07 setembro 2009

Herói na contemporaneidade



Quando eu era criança, passava todo o tempo
desenhando super-heróis.
Recorro ao historiador de mitologia Joseph Campbell,
que diferenciava as duas figuras públicas: o herói
(figura pública antiga) e a celebridade (a figura
pública moderna). Enquanto a celebridade se
populariza por viver para si mesma, o herói assim
se tornava por viver servindo sua comunidade.
Todo super-herói deve atravessar alguma via crucis.
Gandhi, líder pacifista indiano, disse que, quanto
maior nosso sacrifício, maior será nossa conquista.
Como Hércules, como Batman.
Toda história em quadrinhos traz em si alguma coisa
de industrial e marginal, ao mesmo tempo e sob o
mesmo aspecto. Os filmes de super-herói, ainda que
transpondo essa cultura para a grande e famigerada
indústria, realizam uma outra façanha, que
provavelmente sem eles não ocorreria: a formação
de novas mitologias reafirmando os mesmos ideais
heróicos da Antigüidade para o homem moderno.
O cineasta italiano Fellini afirmou uma vez que Stan
Lee, o criador da editora Marvel e de diversos heróis
populares, era o Homero dos quadrinhos.
Toda boa história de super-herói é uma história
de exclusão social. Homem-Aranha é um nerd,
Hulk é um monstro amaldiçoado, Demolidor é um
deficiente, os X-Men são indivíduos excepcionais,
Batman é um órfão, Super-Homem é um alienígena
expatriado. São todos símbolos da solidão, da
sobrevivência e da abnegação humana.
Não se ama um herói pelos seus poderes, mas pela
sua dor. Nossos olhos podem até se voltar a eles por
suas habilidades fantásticas, mas é na humanidade
que eles crescem dentro do gosto popular. Os superheróis
que não sofrem ou simplesmente trabalham
para o sistema vigente tendem a se tornar meio bobos,
como o Tocha-Humana ou o Capitão América.

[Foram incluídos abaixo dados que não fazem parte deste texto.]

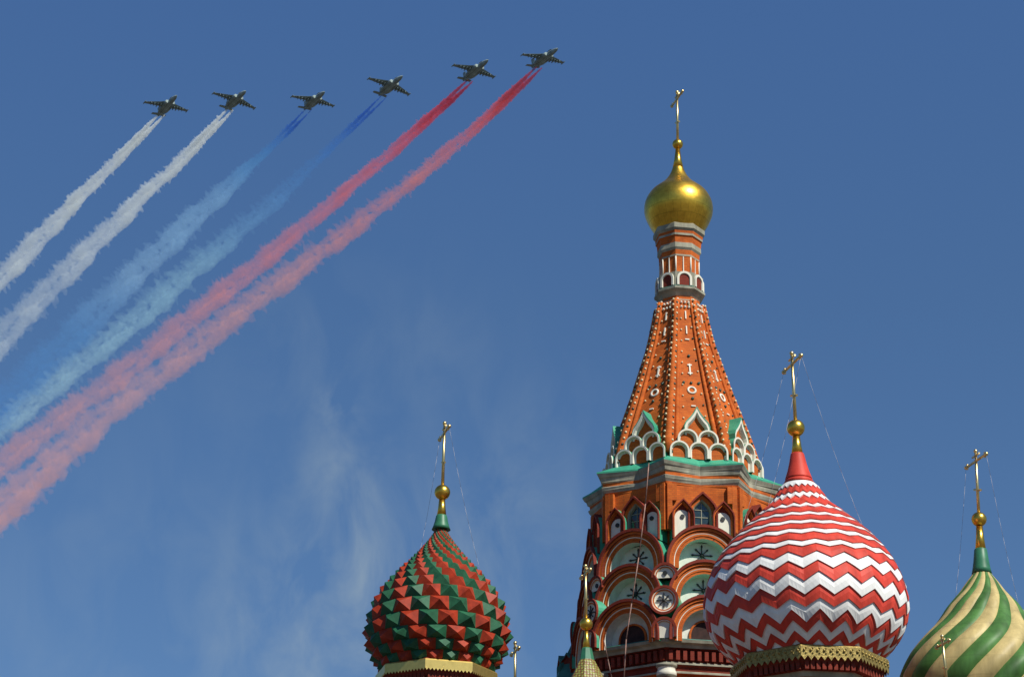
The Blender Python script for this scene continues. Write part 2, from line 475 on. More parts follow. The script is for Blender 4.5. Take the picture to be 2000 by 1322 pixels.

Hulk e Homem-Aranha são seres que criticam
a inconseqüência da ciência, com sua energia
atômica e suas experiências genéticas. Os X-Men nos
advertem para a educação inclusiva. Super-Homem
é aquele que mais se aproxima de Jesus Cristo, e
por isso talvez seja o mais popular de todos, em seu
sacrifício solitário em defesa dos seres humanos, mas
também tem algo de Aquiles, com seu calcanhar que
é a kriptonita. Humano e super-herói, como Gandhi.
Não houve nenhuma literatura que tenha me
marcado mais do que essas histórias em quadrinhos.
Eu raramente as leio hoje em dia, mas quando assisto
a bons filmes de super-heróis eu lembro que todos
temos um lado ingênuo e bom, que pode ser capaz
de suportar a dor da solidão por um princípio.